PROBLEM REQUIREMENTS
Write the data out again exactly, with no pictures.

INFORMATION SHOWN
◆ ◆ ◆ ◆

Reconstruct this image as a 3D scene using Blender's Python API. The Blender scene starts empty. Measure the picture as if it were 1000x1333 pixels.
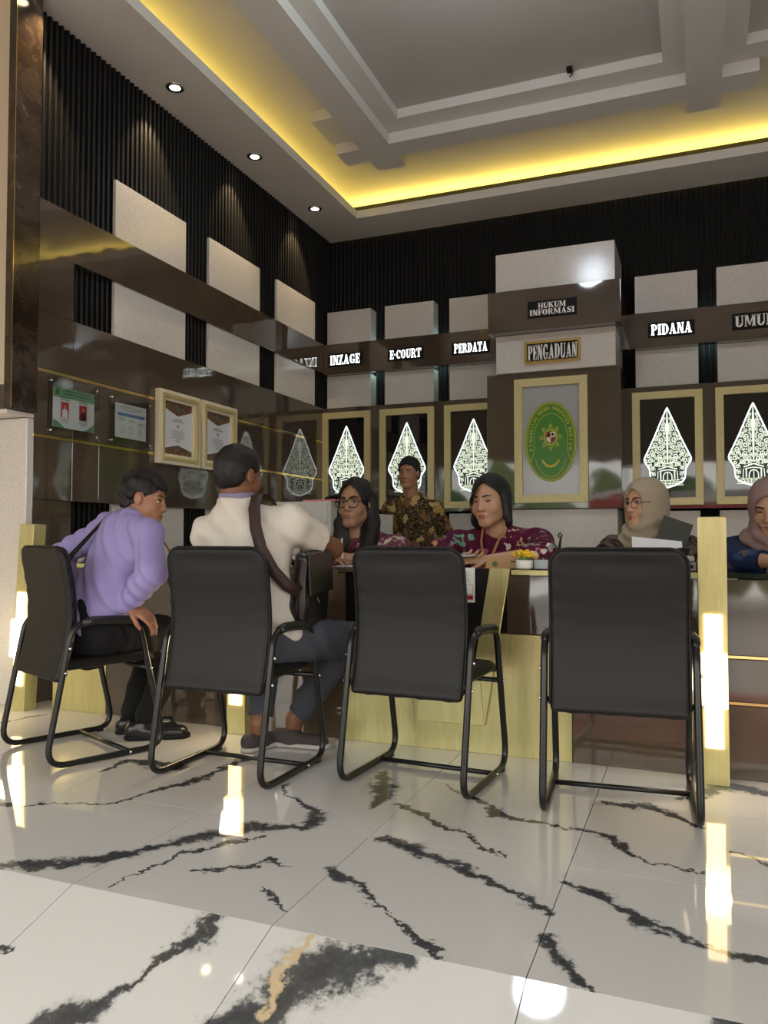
import bpy, bmesh, math, random
import numpy as np
from mathutils import Vector, Matrix
S = bpy.context.scene
COL = S.collection
PI = math.pi
rnd = random.Random(7)

# ---------------- camera ----------------
cam_d = bpy.data.cameras.new('camera')
cam = bpy.data.objects.new('camera', cam_d); COL.objects.link(cam)
cam.location = (0, 0, 0.91)
PITCH, YAW = 0.0340, 0.3778
cam.rotation_euler = (PI / 2 + PITCH, 0, YAW)
cam_d.sensor_fit = 'VERTICAL'; cam_d.sensor_height = 36.0
cam_d.lens = 36.0 * 1022.0 / 1333.0
cam_d.clip_start = 0.05; cam_d.clip_end = 200
S.camera = cam
# ---------------- view ----------------
S.view_settings.view_transform = 'Standard'
S.view_settings.look = 'None'
S.view_settings.gamma = 1.0
S.view_settings.use_curve_mapping = False
S.view_settings.exposure = 0.88
# ---------------- world: bright overcast sky ----------------
world = bpy.data.worlds.new('overcast_sky'); S.world = world
world.use_nodes = True
wn = world.node_tree; wn.nodes.clear()
w_out = wn.nodes.new('ShaderNodeOutputWorld'); w_bg = wn.nodes.new('ShaderNodeBackground')
w_tc = wn.nodes.new('ShaderNodeTexCoord'); w_sep = wn.nodes.new('ShaderNodeSeparateXYZ')
w_r = wn.nodes.new('ShaderNodeValToRGB')
w_r.color_ramp.elements[0].position = 0.0; w_r.color_ramp.elements[0].color = (0.88, 0.86, 0.80, 1)
w_r.color_ramp.elements[1].position = 0.8; w_r.color_ramp.elements[1].color = (0.80, 0.82, 0.82, 1)
wn.links.new(w_tc.outputs['Generated'], w_sep.inputs[0]); wn.links.new(w_sep.outputs['Z'], w_r.inputs[0])
wn.links.new(w_r.outputs[0], w_bg.inputs[0]); w_bg.inputs[1].default_value = 2.9
wn.links.new(w_bg.outputs[0], w_out.inputs[0])

def lamp(name, kind, loc, energy, color, rot=(0, 0, 0), **kw):
    d = bpy.data.lights.new(name, kind); d.energy = energy; d.color = color
    for k, v in kw.items(): setattr(d, k, v)
    o = bpy.data.objects.new(name, d); COL.objects.link(o); o.location = loc; o.rotation_euler = rot
    return o
# LED tape in the ceiling cove (points up), along the left wall and the back wall
COVE = (1.0, 0.70, 0.14)
lamp('cove_led_left', 'AREA', (-3.40, 4.15, 4.17), 8, COVE, (PI, 0, 0), shape='RECTANGLE', size=0.05, size_y=5.8)
lamp('cove_led_back', 'AREA', (0.55, 7.18, 4.17), 11.5, COVE, (PI, 0, 0), shape='RECTANGLE', size=7.6, size_y=0.05)
# round LED lamp in the coffer (its own lit disc is built with the ceiling)
for x, y, e in ((-1.07, 3.75, 17), (1.9, 3.75, 14)):
    lamp('coffer_lamp_light', 'POINT', (x, y, 3.97), e, (0.80, 0.90, 1.0), shadow_soft_size=0.15)
for y in (3.29, 4.32, 5.353, 6.42):
    lamp('downlight_spot', 'SPOT', (-3.235, y, 3.945), 26, (1.0, 0.74, 0.42), (0, 0.36, 0), spot_size=1.15, spot_blend=0.5, shadow_soft_size=0.03)

# ---------------- helpers ----------------
def link(name, me, mat=None, parent=None, smooth=False):
    o = bpy.data.objects.new(name, me); COL.objects.link(o)
    if mat is not None:
        if isinstance(mat, (list, tuple)):
            for m in mat: me.materials.append(m)
        else: me.materials.append(mat)
    if parent is not None: o.parent = parent
    if smooth:
        me.polygons.foreach_set('use_smooth', [True] * len(me.polygons))
    return o
def empty(name, loc=(0, 0, 0), rz=0.0):
    o = bpy.data.objects.new(name, None); COL.objects.link(o); o.location = loc; o.rotation_euler = (0, 0, rz)
    o.empty_display_size = 0.1
    return o
def tag(o, label=None, cat=None, group=None, kind=None):
    if label: o['label'] = label
    if cat: o['category'] = cat
    if group: o['group'] = group
    if kind: o['kind'] = kind
    return o
def bevel(o, w=0.003, seg=2):
    m = o.modifiers.new('bevel', 'BEVEL'); m.width = w; m.segments = seg; m.limit_method = 'ANGLE'; m.angle_limit = 0.6
    return o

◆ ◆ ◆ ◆

FULL RESPONSE
Reconstruct this image as a 3D scene using Blender's Python API. The Blender scene starts empty. Measure the picture as if it were 1000x1333 pixels.
import bpy, bmesh, math, random
import numpy as np
from mathutils import Vector, Matrix
S = bpy.context.scene
COL = S.collection
PI = math.pi
rnd = random.Random(7)

# ---------------- camera ----------------
cam_d = bpy.data.cameras.new('camera')
cam = bpy.data.objects.new('camera', cam_d); COL.objects.link(cam)
cam.location = (0, 0, 0.91)
PITCH, YAW = 0.0340, 0.3778
cam.rotation_euler = (PI / 2 + PITCH, 0, YAW)
cam_d.sensor_fit = 'VERTICAL'; cam_d.sensor_height = 36.0
cam_d.lens = 36.0 * 1022.0 / 1333.0
cam_d.clip_start = 0.05; cam_d.clip_end = 200
S.camera = cam
# ---------------- view ----------------
S.view_settings.view_transform = 'Standard'
S.view_settings.look = 'None'
S.view_settings.gamma = 1.0
S.view_settings.use_curve_mapping = False
S.view_settings.exposure = 0.88
# ---------------- world: bright overcast sky ----------------
world = bpy.data.worlds.new('overcast_sky'); S.world = world
world.use_nodes = True
wn = world.node_tree; wn.nodes.clear()
w_out = wn.nodes.new('ShaderNodeOutputWorld'); w_bg = wn.nodes.new('ShaderNodeBackground')
w_tc = wn.nodes.new('ShaderNodeTexCoord'); w_sep = wn.nodes.new('ShaderNodeSeparateXYZ')
w_r = wn.nodes.new('ShaderNodeValToRGB')
w_r.color_ramp.elements[0].position = 0.0; w_r.color_ramp.elements[0].color = (0.88, 0.86, 0.80, 1)
w_r.color_ramp.elements[1].position = 0.8; w_r.color_ramp.elements[1].color = (0.80, 0.82, 0.82, 1)
wn.links.new(w_tc.outputs['Generated'], w_sep.inputs[0]); wn.links.new(w_sep.outputs['Z'], w_r.inputs[0])
wn.links.new(w_r.outputs[0], w_bg.inputs[0]); w_bg.inputs[1].default_value = 2.9
wn.links.new(w_bg.outputs[0], w_out.inputs[0])

def lamp(name, kind, loc, energy, color, rot=(0, 0, 0), **kw):
    d = bpy.data.lights.new(name, kind); d.energy = energy; d.color = color
    for k, v in kw.items(): setattr(d, k, v)
    o = bpy.data.objects.new(name, d); COL.objects.link(o); o.location = loc; o.rotation_euler = rot
    return o
# LED tape in the ceiling cove (points up), along the left wall and the back wall
COVE = (1.0, 0.70, 0.14)
lamp('cove_led_left', 'AREA', (-3.40, 4.15, 4.17), 8, COVE, (PI, 0, 0), shape='RECTANGLE', size=0.05, size_y=5.8)
lamp('cove_led_back', 'AREA', (0.55, 7.18, 4.17), 11.5, COVE, (PI, 0, 0), shape='RECTANGLE', size=7.6, size_y=0.05)
# round LED lamp in the coffer (its own lit disc is built with the ceiling)
for x, y, e in ((-1.07, 3.75, 17), (1.9, 3.75, 14)):
    lamp('coffer_lamp_light', 'POINT', (x, y, 3.97), e, (0.80, 0.90, 1.0), shadow_soft_size=0.15)
for y in (3.29, 4.32, 5.353, 6.42):
    lamp('downlight_spot', 'SPOT', (-3.235, y, 3.945), 26, (1.0, 0.74, 0.42), (0, 0.36, 0), spot_size=1.15, spot_blend=0.5, shadow_soft_size=0.03)

# ---------------- helpers ----------------
def link(name, me, mat=None, parent=None, smooth=False):
    o = bpy.data.objects.new(name, me); COL.objects.link(o)
    if mat is not None:
        if isinstance(mat, (list, tuple)):
            for m in mat: me.materials.append(m)
        else: me.materials.append(mat)
    if parent is not None: o.parent = parent
    if smooth:
        me.polygons.foreach_set('use_smooth', [True] * len(me.polygons))
    return o
def empty(name, loc=(0, 0, 0), rz=0.0):
    o = bpy.data.objects.new(name, None); COL.objects.link(o); o.location = loc; o.rotation_euler = (0, 0, rz)
    o.empty_display_size = 0.1
    return o
def tag(o, label=None, cat=None, group=None, kind=None):
    if label: o['label'] = label
    if cat: o['category'] = cat
    if group: o['group'] = group
    if kind: o['kind'] = kind
    return o
def bevel(o, w=0.003, seg=2):
    m = o.modifiers.new('bevel', 'BEVEL'); m.width = w; m.segments = seg; m.limit_method = 'ANGLE'; m.angle_limit = 0.6
    return o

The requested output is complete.